Son petit port, posé face à l'immense Baie d'Hudson, pourrait bien gagner du galon avec les changements climatiques et la fonte des glaces, qui permettront le passage de davantage de navires. Un «pont arctique» entre le Canada et la Russie n'est pas si loin. Et Churchill est convaincue d'être utile à l'affirmation de la souveraineté dans l'Arctique.

«Churchill, c'est l'une des clés du développement du Nord», dit l'ancien ministre fédéral Lloyd Axworthy, qui préside le conseil de la Churchill Gateway Development Corporation.  Selon lui, en plus de devenir un foyer important du commerce maritime canadien, Churchill doit devenir le centre nordique majeur du Canada, que ce soit en tant que centre d'approvisionnement, de surveillance ou de recherche.

Voilà qui sonne comme de la musique aux oreilles de Mike Spence, maire de Churchill depuis 14 ans. «Je sais que le port peut se développer. Il faut ouvrir les yeux : il y a des opportunités pour le Canada dans le nord, et Churchill est stratégiquement située.»

Le gouvernement fédéral reconnaît le potentiel de ce qu'il considère comme une plaque tournante de sa stratégie sur l'Arctique. Il a récemment accordé quelque 25 millions de dollars en subventions pour le port et le chemin de fer qui mène à Churchill. Il a aussi lancé plusieurs projets de recherche pour l'Arctique, dont certains sont basés à Churchill. Mais dans la Stratégie pour le Nord du Canada, publiée en 2009, le gouvernement est muet sur le rôle de Churchill.

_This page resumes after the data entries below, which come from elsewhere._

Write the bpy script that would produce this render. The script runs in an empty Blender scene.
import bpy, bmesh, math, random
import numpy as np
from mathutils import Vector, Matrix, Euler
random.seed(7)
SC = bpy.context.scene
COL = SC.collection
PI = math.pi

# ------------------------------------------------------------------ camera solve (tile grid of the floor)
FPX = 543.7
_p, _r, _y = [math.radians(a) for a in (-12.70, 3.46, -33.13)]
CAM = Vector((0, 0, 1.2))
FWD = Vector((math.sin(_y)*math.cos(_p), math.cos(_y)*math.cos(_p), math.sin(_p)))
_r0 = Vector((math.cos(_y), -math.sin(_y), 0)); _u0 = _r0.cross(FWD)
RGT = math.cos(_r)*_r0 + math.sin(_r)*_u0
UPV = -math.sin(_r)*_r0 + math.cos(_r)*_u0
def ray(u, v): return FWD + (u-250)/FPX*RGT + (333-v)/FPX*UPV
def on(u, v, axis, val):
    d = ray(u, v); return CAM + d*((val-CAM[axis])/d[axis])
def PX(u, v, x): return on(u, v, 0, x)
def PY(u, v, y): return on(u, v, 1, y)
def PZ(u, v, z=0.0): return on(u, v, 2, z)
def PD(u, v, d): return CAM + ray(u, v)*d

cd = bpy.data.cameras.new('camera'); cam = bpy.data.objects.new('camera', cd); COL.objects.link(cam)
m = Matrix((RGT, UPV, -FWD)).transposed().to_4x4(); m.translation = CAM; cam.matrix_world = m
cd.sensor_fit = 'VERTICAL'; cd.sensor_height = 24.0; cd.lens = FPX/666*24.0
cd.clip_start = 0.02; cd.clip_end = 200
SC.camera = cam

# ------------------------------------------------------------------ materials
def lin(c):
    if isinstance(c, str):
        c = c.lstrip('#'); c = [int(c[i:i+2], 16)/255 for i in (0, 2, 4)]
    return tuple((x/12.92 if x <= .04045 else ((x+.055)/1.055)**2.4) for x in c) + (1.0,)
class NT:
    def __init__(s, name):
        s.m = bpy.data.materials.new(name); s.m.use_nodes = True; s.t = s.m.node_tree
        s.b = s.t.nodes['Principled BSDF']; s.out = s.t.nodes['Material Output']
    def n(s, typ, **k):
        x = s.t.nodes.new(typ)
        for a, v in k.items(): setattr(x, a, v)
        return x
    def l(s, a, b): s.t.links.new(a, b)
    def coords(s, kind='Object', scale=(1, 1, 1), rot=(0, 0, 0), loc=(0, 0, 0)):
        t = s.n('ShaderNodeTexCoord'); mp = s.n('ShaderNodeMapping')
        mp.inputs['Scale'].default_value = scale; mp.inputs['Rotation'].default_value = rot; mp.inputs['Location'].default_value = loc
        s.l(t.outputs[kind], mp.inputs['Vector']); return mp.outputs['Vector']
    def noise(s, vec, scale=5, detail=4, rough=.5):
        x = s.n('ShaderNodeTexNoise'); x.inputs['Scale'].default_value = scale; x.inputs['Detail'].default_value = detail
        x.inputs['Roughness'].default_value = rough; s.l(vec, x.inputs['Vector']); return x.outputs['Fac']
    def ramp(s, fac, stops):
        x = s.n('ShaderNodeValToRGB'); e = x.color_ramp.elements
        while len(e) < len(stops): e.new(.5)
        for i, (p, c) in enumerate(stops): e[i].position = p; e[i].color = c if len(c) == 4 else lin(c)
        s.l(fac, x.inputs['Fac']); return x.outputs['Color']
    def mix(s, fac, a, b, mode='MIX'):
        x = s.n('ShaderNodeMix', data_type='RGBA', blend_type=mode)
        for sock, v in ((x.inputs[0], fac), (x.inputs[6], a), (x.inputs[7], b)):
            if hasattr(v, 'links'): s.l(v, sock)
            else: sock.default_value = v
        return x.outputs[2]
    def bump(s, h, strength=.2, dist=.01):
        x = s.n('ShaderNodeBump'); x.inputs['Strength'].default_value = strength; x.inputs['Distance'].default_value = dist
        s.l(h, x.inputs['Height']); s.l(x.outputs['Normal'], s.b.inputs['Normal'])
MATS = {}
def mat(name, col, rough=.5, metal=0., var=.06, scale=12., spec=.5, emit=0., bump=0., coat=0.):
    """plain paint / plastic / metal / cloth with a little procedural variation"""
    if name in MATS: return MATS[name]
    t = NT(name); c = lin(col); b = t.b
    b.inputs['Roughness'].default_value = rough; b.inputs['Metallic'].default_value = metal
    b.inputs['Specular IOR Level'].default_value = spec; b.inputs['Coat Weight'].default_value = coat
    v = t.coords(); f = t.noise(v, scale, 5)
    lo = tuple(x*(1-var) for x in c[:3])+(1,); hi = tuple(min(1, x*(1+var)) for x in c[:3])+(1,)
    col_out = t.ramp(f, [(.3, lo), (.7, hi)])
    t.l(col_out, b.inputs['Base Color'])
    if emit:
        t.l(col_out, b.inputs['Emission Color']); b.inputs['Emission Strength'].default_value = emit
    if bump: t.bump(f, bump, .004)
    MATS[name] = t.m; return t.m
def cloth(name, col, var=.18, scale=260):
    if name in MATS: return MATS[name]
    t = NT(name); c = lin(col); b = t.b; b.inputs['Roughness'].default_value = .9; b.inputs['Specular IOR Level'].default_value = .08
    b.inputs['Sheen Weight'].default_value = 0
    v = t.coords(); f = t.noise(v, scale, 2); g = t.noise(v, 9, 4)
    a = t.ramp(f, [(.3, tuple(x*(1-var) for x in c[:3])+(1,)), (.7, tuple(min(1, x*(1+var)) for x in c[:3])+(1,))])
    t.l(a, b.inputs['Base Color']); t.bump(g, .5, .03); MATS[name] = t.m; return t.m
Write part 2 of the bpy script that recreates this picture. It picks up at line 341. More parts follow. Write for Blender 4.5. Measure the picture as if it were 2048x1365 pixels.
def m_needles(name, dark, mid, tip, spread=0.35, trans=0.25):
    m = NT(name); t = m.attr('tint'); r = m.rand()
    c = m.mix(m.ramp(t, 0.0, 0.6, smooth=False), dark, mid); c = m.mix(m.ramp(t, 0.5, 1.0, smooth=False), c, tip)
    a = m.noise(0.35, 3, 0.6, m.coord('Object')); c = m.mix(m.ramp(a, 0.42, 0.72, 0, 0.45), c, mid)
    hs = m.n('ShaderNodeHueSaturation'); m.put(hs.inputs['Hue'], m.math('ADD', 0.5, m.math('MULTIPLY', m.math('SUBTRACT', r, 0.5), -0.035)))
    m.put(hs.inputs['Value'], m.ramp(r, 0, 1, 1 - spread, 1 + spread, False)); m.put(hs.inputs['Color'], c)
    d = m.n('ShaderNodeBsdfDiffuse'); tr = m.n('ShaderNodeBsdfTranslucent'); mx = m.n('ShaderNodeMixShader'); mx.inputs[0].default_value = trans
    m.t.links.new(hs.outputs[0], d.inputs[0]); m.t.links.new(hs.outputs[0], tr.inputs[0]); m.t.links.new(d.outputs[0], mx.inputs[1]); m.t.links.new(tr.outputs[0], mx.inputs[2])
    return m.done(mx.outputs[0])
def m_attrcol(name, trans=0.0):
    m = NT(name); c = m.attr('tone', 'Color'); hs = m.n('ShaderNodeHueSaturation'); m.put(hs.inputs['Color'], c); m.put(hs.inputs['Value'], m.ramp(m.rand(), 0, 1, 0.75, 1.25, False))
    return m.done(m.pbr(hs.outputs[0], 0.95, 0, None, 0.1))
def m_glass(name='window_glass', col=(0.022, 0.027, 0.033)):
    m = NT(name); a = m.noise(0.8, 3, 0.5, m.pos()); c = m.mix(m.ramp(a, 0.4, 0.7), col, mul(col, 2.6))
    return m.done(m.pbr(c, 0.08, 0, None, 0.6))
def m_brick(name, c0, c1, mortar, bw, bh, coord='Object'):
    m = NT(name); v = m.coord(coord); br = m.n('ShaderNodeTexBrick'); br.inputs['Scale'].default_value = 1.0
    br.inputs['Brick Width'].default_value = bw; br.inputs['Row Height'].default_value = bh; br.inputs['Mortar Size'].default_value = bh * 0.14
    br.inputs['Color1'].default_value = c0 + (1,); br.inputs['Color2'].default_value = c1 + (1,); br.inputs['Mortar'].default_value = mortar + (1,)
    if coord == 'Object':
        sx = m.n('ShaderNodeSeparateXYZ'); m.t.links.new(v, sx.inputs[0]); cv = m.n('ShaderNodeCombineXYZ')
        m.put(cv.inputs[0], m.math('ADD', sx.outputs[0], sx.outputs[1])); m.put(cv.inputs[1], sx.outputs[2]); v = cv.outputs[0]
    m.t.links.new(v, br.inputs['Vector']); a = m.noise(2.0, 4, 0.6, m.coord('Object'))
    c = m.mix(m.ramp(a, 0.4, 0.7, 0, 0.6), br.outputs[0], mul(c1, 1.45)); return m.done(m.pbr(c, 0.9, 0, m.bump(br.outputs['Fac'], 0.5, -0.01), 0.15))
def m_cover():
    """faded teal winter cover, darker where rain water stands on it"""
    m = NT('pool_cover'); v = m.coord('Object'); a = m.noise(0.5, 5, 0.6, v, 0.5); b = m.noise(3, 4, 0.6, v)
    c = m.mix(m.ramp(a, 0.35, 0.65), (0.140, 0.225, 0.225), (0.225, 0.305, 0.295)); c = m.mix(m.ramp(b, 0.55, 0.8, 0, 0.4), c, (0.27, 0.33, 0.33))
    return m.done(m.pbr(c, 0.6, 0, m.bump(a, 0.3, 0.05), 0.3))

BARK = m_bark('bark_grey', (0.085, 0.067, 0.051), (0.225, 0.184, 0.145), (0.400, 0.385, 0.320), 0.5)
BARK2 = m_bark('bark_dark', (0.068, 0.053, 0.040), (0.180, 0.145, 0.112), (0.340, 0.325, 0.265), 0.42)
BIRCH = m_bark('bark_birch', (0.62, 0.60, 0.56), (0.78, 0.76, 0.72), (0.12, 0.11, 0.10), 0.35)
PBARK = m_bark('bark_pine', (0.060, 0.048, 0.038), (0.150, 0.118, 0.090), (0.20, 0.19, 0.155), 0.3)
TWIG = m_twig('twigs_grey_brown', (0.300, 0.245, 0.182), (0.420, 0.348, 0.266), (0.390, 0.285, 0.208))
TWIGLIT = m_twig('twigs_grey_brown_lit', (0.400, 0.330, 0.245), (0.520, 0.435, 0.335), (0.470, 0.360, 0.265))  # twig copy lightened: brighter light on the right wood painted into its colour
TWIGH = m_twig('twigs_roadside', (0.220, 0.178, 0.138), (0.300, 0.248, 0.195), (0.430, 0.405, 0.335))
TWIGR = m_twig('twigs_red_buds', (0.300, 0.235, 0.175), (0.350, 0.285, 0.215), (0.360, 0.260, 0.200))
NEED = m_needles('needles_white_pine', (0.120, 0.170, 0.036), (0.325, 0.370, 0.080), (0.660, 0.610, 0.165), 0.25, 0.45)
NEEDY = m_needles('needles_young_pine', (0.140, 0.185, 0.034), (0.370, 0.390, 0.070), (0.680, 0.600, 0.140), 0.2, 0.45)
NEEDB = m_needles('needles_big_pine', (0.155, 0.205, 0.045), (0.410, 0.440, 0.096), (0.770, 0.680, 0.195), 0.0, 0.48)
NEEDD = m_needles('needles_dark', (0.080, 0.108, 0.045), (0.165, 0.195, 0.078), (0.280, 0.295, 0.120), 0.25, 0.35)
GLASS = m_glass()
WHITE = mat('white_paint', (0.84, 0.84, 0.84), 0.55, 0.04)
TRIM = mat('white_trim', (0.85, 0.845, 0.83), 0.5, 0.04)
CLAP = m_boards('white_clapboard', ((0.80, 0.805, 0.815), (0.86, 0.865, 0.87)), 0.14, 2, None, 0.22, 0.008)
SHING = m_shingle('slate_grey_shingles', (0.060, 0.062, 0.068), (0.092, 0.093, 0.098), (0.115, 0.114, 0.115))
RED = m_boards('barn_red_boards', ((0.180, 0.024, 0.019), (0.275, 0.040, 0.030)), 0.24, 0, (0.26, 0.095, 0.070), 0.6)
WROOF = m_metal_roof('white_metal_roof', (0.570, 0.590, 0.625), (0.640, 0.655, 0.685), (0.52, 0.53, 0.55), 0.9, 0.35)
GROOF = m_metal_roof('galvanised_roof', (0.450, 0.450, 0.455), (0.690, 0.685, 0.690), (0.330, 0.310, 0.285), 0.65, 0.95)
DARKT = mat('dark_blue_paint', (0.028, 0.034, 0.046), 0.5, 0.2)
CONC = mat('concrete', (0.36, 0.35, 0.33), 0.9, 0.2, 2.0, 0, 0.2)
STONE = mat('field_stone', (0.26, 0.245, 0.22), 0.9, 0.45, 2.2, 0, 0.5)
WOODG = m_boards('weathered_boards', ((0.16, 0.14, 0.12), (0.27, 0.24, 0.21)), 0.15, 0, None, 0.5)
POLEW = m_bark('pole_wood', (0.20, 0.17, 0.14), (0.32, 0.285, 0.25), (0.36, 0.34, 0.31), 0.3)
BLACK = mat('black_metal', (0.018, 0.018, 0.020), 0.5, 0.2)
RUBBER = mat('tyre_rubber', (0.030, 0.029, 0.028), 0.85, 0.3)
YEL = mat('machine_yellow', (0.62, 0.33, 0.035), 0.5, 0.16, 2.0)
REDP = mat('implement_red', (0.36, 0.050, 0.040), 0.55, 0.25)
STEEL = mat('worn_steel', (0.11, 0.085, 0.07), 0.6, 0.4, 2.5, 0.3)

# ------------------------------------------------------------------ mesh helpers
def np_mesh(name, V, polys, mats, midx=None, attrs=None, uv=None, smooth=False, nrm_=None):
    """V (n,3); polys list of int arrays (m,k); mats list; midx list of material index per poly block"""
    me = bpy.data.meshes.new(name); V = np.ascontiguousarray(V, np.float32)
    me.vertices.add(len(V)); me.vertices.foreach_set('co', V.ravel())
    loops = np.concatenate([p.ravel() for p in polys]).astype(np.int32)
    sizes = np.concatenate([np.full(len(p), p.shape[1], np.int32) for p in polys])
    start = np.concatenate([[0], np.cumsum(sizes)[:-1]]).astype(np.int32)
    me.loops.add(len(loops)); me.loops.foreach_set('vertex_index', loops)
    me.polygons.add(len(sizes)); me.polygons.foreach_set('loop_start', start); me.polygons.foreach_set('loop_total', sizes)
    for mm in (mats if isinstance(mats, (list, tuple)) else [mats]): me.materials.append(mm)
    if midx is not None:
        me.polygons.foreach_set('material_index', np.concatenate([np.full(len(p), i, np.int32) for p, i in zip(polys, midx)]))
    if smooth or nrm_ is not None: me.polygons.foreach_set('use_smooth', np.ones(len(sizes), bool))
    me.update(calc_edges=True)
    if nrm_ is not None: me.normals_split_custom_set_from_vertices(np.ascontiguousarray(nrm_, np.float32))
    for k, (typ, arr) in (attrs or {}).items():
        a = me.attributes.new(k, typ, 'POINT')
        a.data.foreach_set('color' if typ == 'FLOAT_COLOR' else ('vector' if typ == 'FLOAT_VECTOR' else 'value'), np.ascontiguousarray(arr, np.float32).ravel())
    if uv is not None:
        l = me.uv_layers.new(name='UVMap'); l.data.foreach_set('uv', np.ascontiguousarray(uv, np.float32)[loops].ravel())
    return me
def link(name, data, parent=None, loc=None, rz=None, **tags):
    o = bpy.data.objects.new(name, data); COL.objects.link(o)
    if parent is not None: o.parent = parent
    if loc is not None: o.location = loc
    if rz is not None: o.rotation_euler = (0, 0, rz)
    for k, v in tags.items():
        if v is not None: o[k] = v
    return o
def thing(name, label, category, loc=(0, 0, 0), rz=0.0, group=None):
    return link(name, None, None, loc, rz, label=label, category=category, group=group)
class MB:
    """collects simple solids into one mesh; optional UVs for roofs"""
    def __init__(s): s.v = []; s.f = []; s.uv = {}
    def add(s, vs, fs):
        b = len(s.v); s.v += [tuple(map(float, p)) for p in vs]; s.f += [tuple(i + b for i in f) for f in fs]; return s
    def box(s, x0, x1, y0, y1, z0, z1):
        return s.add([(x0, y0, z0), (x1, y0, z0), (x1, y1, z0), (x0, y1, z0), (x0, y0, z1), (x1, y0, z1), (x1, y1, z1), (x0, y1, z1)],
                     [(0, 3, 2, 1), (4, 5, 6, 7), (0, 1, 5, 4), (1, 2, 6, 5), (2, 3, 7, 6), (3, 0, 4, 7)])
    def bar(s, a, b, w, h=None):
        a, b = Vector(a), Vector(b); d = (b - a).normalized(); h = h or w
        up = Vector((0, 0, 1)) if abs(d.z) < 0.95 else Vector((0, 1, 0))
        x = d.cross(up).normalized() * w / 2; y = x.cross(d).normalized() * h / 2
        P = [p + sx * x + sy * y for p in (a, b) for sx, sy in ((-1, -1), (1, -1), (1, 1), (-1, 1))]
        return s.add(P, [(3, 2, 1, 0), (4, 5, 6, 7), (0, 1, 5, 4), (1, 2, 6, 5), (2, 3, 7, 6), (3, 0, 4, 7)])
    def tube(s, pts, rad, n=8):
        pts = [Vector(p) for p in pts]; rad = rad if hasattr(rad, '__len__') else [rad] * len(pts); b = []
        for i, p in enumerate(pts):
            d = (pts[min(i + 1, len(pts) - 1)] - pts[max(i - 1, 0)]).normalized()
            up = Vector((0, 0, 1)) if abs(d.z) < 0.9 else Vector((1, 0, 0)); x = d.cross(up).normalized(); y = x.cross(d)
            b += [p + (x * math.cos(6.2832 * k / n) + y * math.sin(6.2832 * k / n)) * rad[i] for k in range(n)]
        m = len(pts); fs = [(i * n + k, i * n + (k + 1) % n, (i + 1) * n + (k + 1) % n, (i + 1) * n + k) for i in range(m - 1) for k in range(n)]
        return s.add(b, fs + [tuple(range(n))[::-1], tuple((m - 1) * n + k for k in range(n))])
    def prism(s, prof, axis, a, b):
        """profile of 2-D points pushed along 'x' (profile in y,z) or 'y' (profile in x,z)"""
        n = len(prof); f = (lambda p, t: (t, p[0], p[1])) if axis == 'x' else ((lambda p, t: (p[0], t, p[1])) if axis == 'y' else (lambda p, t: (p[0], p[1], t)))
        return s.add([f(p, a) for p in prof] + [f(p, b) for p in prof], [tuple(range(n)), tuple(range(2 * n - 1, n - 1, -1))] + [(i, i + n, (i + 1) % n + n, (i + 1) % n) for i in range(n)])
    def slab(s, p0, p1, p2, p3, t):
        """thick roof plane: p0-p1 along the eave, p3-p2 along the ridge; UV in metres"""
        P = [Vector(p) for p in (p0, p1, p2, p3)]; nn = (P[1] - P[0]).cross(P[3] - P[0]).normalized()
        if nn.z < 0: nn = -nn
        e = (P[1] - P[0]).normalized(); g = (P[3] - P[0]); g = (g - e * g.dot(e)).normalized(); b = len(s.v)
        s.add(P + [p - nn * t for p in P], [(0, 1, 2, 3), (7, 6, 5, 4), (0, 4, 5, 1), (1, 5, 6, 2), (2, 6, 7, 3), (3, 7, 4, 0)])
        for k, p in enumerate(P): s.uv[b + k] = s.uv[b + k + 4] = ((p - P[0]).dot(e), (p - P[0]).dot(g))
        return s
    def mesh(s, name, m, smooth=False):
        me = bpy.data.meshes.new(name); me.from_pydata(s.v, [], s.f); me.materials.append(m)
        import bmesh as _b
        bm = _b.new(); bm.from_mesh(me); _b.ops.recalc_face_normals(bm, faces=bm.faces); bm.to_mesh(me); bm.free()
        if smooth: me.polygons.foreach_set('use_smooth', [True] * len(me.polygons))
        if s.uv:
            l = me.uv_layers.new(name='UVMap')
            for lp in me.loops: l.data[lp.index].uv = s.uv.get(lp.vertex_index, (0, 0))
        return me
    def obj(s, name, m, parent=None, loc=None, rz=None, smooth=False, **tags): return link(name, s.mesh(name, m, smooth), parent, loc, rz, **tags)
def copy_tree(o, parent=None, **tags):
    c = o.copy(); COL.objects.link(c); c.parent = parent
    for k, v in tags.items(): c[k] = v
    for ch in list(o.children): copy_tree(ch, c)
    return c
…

Mike Spence en veut davantage et interpelle M. Harper, qui souhaite construire un port en eaux profondes plus au nord dans l'Arctique. «Le premier ministre doit effectuer un pas de recul et placer Churchill dans sa vision pour le Grand Nord. Si vous avez déjà un actif en main, utilisez-le !»

Mais pour que Churchill passe à un autre niveau, «il faudra beaucoup, beaucoup d'argent», dit Lloyd Axworthy, qui reçoit La Presse Affaires dans son bureau de l'Université de Winnipeg, dont il est le président et vice-chancelier.

De l'autre côté de l'Arctique, les Russes ont investi 5 milliards de dollars dans le port arctique de Mourmansk et ses accès ferroviaires, note-t-il.

Pour l'ancien ministre, la voie à suivre est simple. «Il faut que le port de Churchill devienne une priorité nationale.»